During the last two days, pop culture has witnessed two tours de force. One featuring Barack Obama taking on Republican House members in Baltimore, the other is Jimmy Kimmel taking on Jay Leno.
By the way, as much as Obama’s virtuoso performance deserves rave reviews, Jimmy Kimmel’s latest cut down of Jay Leno gets closer to the American zeitgeist.
Here’s the difference: Kimmel cut to the quick, his finger jiggling with a hot and funny political nerve. Obama reasoned and countered effectively but let his opponent walk away. What’s missing is the verbal conversation ender, the knock out. What’s frustrating is that Obama deliberately wants the conversation to continue; he wants deliberative discourse in a very Habermasian way. But in the time it takes to teach his opponents the rules of deliberative discourse, his party might well lose the next election or two.
We know the set-up. For the last year, the GOP has taunted President Obama and given him barely a vote from stimulus to healthcare.

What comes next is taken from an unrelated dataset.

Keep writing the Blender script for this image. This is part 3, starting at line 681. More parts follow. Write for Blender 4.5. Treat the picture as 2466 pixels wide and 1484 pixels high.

People without health insurance quite literally are dying while HCR lingers in congress’ chambers. In the meantime, the GOP questions the legitimacy of Obama’s leadership, suggesting he wasn’t born proper in the USA– now compare that with questions of the legitimacy of the Bush presidency in 2000. Bush stole the 2000 election; Obama was born. get the difference?
Obama showed some pluck as he strategically and effectively– I think– boxed Republicans into working with him or being hi-jacked by Tea partiers. It was a job well done, but was so subtle as to have been lost on many viewers whose support he was courting.
Switch to Kimmel who just slams Jay Leno over the frivolous late night wars. No comparison in gravity of situation. yes comparison in how it was handled. If Obama had only had a little more Kimmel in him, he would have registered a sharp warning to an equally infantile audience that he knows how to dance his finger on the nerve of the GOP. Case in point: Obama could have and should have reminded Jason Chaffitz, a patronizing questioner of the president, for hissuccessful efforts to remove full body scanners from airports before the underwear bomber incident. Were it not for Chaffitz, the president should have said, people like the underwear bomber would not be able to board commercial aircraft.,
Kimmel would have done that mercilessly and with humor. Obama won the exchanges and the others too– he showed he was the smartest person in that Baltimore ballroom; but he almost invited infantile GOP behavior to continue. Kimmel’s warning to Leno was clear. I am going to eviscerate you. would have worked in that Baltimore ballroom, especially once the cameras started rolling.